>> begin

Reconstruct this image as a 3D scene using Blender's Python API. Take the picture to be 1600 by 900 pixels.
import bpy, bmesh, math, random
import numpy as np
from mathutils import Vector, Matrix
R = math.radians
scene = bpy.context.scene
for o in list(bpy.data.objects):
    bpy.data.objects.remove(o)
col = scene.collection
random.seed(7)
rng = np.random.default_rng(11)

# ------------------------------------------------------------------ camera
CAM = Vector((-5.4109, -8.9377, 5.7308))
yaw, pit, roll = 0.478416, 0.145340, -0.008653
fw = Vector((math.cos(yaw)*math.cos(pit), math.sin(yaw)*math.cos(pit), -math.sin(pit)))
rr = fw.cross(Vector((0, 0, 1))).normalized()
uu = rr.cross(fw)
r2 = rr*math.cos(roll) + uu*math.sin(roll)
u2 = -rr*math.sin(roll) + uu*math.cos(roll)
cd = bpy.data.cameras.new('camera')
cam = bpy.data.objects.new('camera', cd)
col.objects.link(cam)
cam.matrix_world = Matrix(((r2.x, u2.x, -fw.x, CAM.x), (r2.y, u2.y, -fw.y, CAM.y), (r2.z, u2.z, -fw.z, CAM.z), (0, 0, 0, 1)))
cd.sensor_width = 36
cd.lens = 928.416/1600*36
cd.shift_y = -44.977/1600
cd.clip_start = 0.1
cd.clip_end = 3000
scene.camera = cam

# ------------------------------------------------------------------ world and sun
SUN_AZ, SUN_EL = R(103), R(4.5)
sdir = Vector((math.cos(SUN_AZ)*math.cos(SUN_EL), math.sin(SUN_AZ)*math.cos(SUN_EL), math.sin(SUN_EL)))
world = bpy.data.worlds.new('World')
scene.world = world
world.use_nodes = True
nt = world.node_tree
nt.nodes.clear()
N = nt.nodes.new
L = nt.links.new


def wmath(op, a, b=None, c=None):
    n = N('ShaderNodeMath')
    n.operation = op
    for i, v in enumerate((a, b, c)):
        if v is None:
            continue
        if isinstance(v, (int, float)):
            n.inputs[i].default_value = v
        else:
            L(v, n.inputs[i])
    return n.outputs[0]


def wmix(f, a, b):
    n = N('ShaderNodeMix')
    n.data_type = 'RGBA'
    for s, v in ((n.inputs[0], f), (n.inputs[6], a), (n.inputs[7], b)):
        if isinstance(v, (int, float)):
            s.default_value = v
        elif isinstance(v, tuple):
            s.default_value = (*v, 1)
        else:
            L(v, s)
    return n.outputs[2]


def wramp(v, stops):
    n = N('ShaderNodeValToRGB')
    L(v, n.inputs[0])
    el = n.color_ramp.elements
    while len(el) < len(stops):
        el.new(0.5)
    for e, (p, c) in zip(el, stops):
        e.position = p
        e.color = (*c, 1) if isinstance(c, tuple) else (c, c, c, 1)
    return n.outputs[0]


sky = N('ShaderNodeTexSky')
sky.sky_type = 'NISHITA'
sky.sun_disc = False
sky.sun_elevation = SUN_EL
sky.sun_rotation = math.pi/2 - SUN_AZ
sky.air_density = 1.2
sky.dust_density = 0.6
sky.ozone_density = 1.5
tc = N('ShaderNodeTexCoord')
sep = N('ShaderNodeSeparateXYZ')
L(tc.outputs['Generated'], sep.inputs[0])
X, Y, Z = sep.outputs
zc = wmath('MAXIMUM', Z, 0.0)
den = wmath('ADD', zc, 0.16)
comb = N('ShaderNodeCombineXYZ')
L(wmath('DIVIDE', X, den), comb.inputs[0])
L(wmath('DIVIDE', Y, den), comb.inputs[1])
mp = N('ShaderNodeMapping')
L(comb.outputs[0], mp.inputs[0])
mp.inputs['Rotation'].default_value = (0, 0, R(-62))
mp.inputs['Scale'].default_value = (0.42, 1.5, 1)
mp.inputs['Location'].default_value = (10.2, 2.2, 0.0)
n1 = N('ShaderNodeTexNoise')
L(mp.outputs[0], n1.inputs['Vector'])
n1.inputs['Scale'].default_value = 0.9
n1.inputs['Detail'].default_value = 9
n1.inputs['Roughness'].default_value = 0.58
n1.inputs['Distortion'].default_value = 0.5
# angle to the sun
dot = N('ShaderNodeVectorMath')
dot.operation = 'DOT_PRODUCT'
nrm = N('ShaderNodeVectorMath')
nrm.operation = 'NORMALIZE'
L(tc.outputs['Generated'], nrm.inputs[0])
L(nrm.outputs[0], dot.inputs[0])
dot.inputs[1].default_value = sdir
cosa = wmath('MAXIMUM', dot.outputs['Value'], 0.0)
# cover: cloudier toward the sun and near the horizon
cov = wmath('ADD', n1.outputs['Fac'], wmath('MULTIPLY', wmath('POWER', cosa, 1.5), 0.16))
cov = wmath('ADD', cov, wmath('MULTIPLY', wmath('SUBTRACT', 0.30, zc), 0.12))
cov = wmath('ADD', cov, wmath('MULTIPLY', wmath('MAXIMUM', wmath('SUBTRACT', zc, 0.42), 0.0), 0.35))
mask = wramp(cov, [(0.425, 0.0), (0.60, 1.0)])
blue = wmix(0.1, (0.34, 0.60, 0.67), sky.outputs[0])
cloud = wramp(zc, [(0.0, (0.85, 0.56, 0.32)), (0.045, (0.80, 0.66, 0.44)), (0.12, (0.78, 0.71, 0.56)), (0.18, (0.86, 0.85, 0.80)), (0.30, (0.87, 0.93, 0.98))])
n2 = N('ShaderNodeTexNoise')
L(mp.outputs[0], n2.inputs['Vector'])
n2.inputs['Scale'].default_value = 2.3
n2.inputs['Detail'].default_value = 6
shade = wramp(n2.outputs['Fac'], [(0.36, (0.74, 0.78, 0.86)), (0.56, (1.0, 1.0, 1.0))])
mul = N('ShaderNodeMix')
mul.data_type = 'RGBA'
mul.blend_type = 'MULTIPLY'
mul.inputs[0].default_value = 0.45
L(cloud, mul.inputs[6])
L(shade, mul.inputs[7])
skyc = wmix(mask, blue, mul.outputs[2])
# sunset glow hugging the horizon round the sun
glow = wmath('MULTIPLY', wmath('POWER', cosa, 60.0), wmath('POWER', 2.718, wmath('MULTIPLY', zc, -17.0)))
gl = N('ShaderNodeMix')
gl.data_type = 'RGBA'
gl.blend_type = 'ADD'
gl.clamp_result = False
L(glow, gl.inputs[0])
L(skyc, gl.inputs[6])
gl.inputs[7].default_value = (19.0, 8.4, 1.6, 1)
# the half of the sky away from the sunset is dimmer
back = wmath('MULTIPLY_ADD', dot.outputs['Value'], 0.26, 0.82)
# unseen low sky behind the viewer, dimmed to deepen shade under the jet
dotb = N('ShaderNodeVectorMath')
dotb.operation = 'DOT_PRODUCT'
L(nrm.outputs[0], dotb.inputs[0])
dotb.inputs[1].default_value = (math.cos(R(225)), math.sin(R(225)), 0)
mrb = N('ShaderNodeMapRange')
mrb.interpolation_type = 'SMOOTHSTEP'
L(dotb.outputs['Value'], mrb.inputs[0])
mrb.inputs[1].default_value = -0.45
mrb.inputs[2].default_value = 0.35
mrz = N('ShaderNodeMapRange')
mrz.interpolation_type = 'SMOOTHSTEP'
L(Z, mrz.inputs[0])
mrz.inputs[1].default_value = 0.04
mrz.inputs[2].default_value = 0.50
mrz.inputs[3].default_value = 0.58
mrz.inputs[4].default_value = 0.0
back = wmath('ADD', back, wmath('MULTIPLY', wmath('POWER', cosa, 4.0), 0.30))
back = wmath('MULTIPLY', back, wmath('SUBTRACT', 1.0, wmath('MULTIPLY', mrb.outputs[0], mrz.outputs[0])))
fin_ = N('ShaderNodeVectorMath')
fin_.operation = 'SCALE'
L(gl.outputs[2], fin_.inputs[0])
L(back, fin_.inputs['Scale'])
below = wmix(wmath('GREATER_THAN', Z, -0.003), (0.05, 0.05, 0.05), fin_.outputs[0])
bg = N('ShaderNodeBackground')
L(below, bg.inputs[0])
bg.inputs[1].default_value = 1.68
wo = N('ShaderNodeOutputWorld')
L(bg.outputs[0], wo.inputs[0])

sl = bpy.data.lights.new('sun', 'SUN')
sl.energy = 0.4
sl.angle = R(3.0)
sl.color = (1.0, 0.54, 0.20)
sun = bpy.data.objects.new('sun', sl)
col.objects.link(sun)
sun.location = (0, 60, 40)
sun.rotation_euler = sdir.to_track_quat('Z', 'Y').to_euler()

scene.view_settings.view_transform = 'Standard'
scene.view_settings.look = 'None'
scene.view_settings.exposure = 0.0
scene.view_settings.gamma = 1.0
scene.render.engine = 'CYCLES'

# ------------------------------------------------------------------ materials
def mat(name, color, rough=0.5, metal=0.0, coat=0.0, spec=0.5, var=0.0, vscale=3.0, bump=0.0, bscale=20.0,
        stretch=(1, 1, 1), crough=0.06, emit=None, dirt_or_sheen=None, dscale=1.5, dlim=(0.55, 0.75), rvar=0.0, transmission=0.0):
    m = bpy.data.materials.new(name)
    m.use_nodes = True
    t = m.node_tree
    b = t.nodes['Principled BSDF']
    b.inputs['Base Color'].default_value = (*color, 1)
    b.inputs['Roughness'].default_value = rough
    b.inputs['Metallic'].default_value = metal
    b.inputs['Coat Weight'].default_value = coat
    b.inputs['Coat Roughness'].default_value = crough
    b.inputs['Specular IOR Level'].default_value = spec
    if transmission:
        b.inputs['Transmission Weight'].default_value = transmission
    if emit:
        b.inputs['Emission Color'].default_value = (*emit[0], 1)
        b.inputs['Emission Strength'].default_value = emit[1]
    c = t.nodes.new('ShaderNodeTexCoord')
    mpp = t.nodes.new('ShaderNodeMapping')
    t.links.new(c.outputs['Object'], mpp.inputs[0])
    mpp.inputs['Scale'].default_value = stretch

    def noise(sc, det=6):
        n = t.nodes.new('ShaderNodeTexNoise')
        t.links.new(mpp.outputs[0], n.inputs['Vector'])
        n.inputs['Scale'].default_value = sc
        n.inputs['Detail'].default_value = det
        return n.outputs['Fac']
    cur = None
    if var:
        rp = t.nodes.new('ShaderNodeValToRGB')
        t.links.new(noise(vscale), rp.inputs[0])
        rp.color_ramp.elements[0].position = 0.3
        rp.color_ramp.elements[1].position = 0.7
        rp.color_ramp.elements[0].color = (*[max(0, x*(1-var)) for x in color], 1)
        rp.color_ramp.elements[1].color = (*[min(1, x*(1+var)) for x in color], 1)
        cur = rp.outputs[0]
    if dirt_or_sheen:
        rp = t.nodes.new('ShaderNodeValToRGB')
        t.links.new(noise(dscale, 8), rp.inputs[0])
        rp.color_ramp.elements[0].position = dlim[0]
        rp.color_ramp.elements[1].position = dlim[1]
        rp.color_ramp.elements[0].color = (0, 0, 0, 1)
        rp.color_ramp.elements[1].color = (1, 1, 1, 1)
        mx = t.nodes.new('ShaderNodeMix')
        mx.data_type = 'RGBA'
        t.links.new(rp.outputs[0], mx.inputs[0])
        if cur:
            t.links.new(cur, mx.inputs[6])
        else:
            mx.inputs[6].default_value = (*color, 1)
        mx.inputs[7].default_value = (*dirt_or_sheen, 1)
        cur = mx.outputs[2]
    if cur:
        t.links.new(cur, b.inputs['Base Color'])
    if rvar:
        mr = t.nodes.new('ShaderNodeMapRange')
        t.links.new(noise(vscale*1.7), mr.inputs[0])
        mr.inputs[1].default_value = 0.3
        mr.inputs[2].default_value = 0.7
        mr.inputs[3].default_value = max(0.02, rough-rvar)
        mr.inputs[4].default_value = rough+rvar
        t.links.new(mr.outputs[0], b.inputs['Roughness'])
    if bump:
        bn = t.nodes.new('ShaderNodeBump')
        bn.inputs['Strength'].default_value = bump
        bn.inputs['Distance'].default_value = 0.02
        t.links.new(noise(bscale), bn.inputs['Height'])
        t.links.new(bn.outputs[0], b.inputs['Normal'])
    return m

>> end

• _Brief_
Emit, unaltered, the lines from the top of the listing down through the line that holds "rng = np.random.default_rng(11)"; emit nothing else.

• _Output for this task_
Reconstruct this image as a 3D scene using Blender's Python API. Take the picture to be 1600 by 900 pixels.
import bpy, bmesh, math, random
import numpy as np
from mathutils import Vector, Matrix
R = math.radians
scene = bpy.context.scene
for o in list(bpy.data.objects):
    bpy.data.objects.remove(o)
col = scene.collection
random.seed(7)
rng = np.random.default_rng(11)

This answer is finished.